Mobile marketing is a medium that is still considered to be quite new in comparison to more traditional mediums like the more established TV and online. As such, it is normal to feel some uncertainty or trepidation when marketers choose to invest in mobile marketing. The market’s lack of maturity means that there is a real coexistence of efficient and trusted solutions alongside some others which may be less proven or less appropriate to the reality of the mobile ecosystem.

Often, a change of perspective is required to fully understand much of the mobile space; from the opportunities that the new formats present, to the pricing models that can provide a better fit for specific requirements and budgets. It is not appropriate to simply imitate models that have been applied in the online environment, because browsing the Internet from a mobile device is a totally different experience. In this context, the “fat-finger syndrome” – a phenomenon that we´ve come to recognise within the mobile advertising space – should be taken into consideration: Often users click on banners when they have absolutely no intention of doing so.

Studies conducted over the last two years have claimed that up to 40 per cent of mobile ad clicks are either fraudulent or accidental, and have suggested that more than half of those are a result of fat finger syndrome. Another study found that just 12 per cent of smartphone users ever click on an advert intentionally and only 6 per cent actually go on to purchase following the interaction.

A lot has been written about this “syndrome”, and often to the detriment of mobile advertising as a whole. It is true that it describes a reality that needs to be taken into account when we talk about mobile advertising, but the good news is that while this “syndrome” is maximised by the use of media buying technologies that just optimise CTRs, it also can be minimised by implementing the appropriate technology instead.

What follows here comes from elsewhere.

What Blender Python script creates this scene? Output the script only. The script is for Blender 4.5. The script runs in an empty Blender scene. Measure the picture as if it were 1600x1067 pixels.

We now have the capability to use technology, not only to measure impressions and clicks, but also to learn about user behavior with a more holistic approach. We can use advertising formats that require a “double click” or that include a distinct call to action, such as native ads, which reduce the fat finger errors. And, above all, we can measure what users do after they interact with banner adverts, and work with programmatic media buying platforms which use algorithms to take into account that all-important post-click behavior.

There are technology platforms today, like mediasmart, that can track accurately almost any post-click event: from calls to a call center, to visits or registrations in a website, or installs and use of apps, etc. If a programmatic platform buys media in real time, impression by impression, depending on the probability each impression has of turning into a post-click interaction, by definition, it will not buy those impressions that generated non-intended clicks, simply because these clicks will rarely be followed by any interaction other than the closing of the ad.

For example, we have seen campaigns with an airline driving flight ticket purchases though an app, or campaigns where a car manufacturer drives complete video views by unique users, in which certain publishers have been naturally “selected out” by the media buying algorithm due to low performance, in spite of very good CTRs. This is a clear indication of publishers or advertising formats with a high rate of unintentional clicks.

In summary, the fat finger syndrome is a real issue, particularly in the mobile advertising world, and especially for platforms that only optimise CTR – which, precisely because of this syndrome should not be the sole indicator of success for any campaign. But the industry has now progressed. It is now a problem that can be minimised as much as to make it almost insignificant if you use the appropriate technology, or work with providers with the proper technology.